Growing your business efficiently and sustainably

Stay true to what's made you successful

Growing your business efficiently and sustainably

Every business owner wants their business to grow. Growing means that you’re good at what you do and that your marketing efforts are working.

The limits on your business change as you grow, and they should. These changes, however, can force you into a tough spot, causing you to short-change your system and your flow simply because of the increased volume and activity. In these instances, you have to figure out your end game, said president of GSF Mortgage Chad Jampedro.

“When you’re scaling, when you’re on-boarding, maybe it’s a new originator or a new branch, the end game is to get them quickly acclimated to our system, and be as successful as possible, but you can’t take the shortcut,” he said.

Shortcuts can mean skimping on staff, not providing the appropriate amount of training for systems or products. In the short term, Jampedro said, it can seem as if taking these shortcuts is lessening your burden but as a company you have to decide to either ramp up your support or rein in your growth (and who wants to do the latter?). If you don’t do one or the other, your outcomes will suffer.

“There’s an inflection point in that moment where we’ve got to make a decision: slow down or add more resources so that we can get the same result. And it’s a tough challenge, especially in this business, it seems like everything comes at us all at once in very big cycles; we typically recruit at a certain time, or we get more recruits or folks coming on at one time, and then it slows down. Business statistically bubbles and then evens out, but it’s about managing through those bubbles and having a system in place so that you’re methodically working through it and you’re not panicking," Jampedro said.

It’s hard to strike a balance between doing what you need to do to scale effectively while retaining the things about your business that caused you to be successful. So first, it’s about identifying what you’re doing well and thinking about how to keep that element moving forward.

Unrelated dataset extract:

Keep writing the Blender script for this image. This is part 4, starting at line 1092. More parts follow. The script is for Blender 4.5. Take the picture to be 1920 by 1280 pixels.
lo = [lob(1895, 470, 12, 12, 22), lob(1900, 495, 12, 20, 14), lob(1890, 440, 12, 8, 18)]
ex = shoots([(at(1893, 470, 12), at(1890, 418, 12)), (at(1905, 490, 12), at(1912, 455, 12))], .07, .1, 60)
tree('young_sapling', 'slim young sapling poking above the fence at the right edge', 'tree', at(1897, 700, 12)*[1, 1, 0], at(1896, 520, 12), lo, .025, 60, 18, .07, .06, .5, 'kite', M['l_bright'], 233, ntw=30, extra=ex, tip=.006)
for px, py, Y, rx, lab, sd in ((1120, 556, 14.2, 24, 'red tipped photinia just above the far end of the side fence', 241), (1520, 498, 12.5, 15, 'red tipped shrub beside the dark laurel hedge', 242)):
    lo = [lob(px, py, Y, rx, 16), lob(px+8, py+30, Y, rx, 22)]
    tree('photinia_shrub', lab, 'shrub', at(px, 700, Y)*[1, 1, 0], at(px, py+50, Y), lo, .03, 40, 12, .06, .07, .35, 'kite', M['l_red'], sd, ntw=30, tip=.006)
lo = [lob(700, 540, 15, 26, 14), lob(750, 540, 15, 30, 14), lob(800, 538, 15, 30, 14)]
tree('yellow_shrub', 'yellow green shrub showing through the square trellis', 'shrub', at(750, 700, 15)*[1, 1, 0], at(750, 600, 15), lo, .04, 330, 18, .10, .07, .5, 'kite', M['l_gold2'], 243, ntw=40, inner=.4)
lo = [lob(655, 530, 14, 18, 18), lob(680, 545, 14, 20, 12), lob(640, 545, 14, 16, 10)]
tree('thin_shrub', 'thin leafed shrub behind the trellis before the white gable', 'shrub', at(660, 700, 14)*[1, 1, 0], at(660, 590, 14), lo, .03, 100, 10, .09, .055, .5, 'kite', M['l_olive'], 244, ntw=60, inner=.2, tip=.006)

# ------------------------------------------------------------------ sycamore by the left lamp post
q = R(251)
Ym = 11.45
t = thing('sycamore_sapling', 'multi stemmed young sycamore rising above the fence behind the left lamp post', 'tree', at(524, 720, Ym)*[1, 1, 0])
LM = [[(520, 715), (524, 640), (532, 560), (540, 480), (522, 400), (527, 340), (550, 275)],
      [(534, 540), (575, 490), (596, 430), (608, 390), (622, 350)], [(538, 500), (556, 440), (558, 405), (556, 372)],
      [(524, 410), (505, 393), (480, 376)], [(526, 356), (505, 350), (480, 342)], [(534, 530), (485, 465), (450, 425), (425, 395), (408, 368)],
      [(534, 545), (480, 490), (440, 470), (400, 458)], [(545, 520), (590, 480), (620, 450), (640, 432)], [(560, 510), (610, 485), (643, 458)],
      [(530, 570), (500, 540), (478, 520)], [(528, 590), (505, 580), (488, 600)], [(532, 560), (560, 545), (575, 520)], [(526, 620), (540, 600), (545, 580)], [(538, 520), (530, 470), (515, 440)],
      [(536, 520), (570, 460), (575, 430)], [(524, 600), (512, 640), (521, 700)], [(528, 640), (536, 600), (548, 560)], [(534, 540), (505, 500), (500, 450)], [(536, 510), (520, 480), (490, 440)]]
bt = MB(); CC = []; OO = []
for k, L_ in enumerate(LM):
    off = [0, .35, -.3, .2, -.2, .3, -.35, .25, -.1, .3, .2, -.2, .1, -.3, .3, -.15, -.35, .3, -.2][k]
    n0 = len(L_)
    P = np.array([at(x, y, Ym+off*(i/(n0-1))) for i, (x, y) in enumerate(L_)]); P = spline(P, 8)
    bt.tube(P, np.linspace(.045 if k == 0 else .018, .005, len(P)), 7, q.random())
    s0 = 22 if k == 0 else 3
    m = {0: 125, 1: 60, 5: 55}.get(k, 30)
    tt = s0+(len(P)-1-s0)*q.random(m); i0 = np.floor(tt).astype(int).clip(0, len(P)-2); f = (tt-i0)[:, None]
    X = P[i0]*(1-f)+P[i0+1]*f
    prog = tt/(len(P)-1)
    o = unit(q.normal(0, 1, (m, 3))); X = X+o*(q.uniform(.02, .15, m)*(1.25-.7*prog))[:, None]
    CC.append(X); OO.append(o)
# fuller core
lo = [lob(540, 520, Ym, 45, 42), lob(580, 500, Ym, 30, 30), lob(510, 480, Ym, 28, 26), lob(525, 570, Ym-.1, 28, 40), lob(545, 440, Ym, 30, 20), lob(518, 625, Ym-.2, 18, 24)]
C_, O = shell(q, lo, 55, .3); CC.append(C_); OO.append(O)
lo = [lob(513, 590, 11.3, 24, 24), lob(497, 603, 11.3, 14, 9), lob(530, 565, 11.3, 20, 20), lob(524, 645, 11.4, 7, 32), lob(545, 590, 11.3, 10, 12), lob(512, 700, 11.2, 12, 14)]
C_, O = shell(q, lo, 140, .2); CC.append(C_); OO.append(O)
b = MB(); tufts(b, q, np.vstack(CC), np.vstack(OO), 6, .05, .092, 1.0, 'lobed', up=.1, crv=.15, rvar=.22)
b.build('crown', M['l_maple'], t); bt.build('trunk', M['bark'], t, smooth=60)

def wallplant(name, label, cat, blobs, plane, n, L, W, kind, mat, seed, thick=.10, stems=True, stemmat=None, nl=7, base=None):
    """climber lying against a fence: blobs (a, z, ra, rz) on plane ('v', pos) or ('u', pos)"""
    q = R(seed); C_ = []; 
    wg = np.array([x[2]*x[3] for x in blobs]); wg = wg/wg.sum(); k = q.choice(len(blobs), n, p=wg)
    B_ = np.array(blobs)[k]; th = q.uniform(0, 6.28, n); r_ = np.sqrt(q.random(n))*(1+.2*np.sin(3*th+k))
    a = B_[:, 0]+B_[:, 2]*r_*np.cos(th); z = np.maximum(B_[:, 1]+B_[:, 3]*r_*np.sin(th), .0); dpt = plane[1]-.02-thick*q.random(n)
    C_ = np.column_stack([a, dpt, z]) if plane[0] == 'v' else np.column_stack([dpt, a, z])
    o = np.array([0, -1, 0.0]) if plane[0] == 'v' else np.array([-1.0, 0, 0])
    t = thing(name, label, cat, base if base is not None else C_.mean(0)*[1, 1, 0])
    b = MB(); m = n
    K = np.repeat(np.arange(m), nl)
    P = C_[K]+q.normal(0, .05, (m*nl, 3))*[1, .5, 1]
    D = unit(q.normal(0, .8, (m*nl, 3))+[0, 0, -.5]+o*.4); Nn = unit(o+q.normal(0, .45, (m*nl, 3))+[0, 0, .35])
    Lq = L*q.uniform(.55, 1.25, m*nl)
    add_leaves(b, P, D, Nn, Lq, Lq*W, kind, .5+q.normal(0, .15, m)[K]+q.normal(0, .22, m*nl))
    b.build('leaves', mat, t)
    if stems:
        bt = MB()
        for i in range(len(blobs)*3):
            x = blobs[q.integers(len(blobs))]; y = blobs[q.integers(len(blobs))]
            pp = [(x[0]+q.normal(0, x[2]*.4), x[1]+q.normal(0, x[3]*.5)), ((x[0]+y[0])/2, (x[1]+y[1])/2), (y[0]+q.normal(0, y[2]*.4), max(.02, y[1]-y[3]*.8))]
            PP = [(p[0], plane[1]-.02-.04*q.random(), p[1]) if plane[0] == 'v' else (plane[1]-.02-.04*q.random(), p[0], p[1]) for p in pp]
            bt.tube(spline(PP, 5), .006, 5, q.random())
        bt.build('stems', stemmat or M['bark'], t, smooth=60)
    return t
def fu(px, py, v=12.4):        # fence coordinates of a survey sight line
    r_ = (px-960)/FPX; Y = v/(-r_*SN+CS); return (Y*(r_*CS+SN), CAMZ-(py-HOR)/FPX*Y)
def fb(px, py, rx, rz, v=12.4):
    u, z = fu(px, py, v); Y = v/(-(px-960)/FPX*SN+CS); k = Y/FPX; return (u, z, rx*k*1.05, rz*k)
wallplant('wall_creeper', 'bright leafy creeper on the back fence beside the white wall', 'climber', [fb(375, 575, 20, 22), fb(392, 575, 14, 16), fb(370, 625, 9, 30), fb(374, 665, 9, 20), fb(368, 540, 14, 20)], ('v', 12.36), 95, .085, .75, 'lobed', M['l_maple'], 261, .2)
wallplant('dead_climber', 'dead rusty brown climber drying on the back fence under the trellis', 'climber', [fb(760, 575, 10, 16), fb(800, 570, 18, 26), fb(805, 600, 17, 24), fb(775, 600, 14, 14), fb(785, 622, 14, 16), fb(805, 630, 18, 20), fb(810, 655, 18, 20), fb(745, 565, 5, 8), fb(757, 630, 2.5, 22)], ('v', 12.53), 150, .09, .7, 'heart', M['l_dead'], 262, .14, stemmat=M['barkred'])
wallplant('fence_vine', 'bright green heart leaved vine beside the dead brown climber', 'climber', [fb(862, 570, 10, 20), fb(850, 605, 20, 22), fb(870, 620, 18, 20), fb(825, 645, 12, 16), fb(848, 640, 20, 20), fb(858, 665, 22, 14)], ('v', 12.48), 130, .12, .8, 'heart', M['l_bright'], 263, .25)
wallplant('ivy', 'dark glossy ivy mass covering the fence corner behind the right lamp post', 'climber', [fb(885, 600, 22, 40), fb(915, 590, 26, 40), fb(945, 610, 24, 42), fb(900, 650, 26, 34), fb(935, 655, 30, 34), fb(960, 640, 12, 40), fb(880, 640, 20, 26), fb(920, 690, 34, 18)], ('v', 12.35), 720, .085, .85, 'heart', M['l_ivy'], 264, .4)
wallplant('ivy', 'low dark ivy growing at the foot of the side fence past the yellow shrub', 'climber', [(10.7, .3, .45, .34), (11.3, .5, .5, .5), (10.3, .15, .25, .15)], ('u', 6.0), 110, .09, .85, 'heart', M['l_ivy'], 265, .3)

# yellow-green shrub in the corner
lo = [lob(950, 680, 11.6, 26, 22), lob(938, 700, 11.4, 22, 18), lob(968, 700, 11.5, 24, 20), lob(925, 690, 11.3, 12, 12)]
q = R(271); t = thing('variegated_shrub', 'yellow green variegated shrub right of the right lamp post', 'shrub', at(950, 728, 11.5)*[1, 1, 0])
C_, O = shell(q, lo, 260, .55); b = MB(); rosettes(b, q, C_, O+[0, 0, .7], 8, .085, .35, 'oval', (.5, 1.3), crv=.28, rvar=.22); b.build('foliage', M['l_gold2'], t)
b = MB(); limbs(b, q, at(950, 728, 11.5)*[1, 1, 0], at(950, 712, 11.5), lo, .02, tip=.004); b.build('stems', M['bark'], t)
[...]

For some companies, it’s all about staying true to your core values and the culture that you’ve created at your company. This is particularly true for business in the mortgage industry, where the difference between a bank and a brokerage represent a vast? Difference in the way originators do business.

Rett Babb, director of branch sales and business development at Goldwater Bank, was divisional director of branch sales and business development when the two companies merged in 2015. He said that he’s “having a ball” growing the company, and that sticking to their pre-existing setup has allowed them to create an environment where loan officers want to be.

“We took the bank’s name, Goldwater Bank, and we just plugged our mortgage banking infrastructure right into it. That in and of itself is a big differentiator because most bank mortgage companies feel like banks. Our company feels like a mortgage bank,” said Babb. “It’s run by guys who know mortgage banking, not by guys who sell CDs, car loans, that kind of thing. Mortgages is what we do. We bought the bank for the purposes of the mortgage company, which is exceedingly different and rare.”

For other companies, that may simple mean keeping the same branding and signature trademarks that customers have come to know and upon which they rely. Growth for the sake of growth does a disservice to clients and employees alike, so do an in-depth analysis of your business plan and business model. Without that, you’re taking a wild shot in the dark, crossing your fingers and hoping that everything that led to your current success will remain the same. 

“A lot of my competitors just blindly go out there and grow and they grow and they grow and they grow, and they do it more often than not, of the detriment to their people on the street because they grow too fast,” Babb said. “And so things from an operational standpoint, they grow so fast, they get so greedy with their growth that they blow up their operations and their ability to provide service. We’re just not going to do that. I’m not going to allow that to happen because we’re looking out for our existing branches and loan officers. It’s a whole different culture.”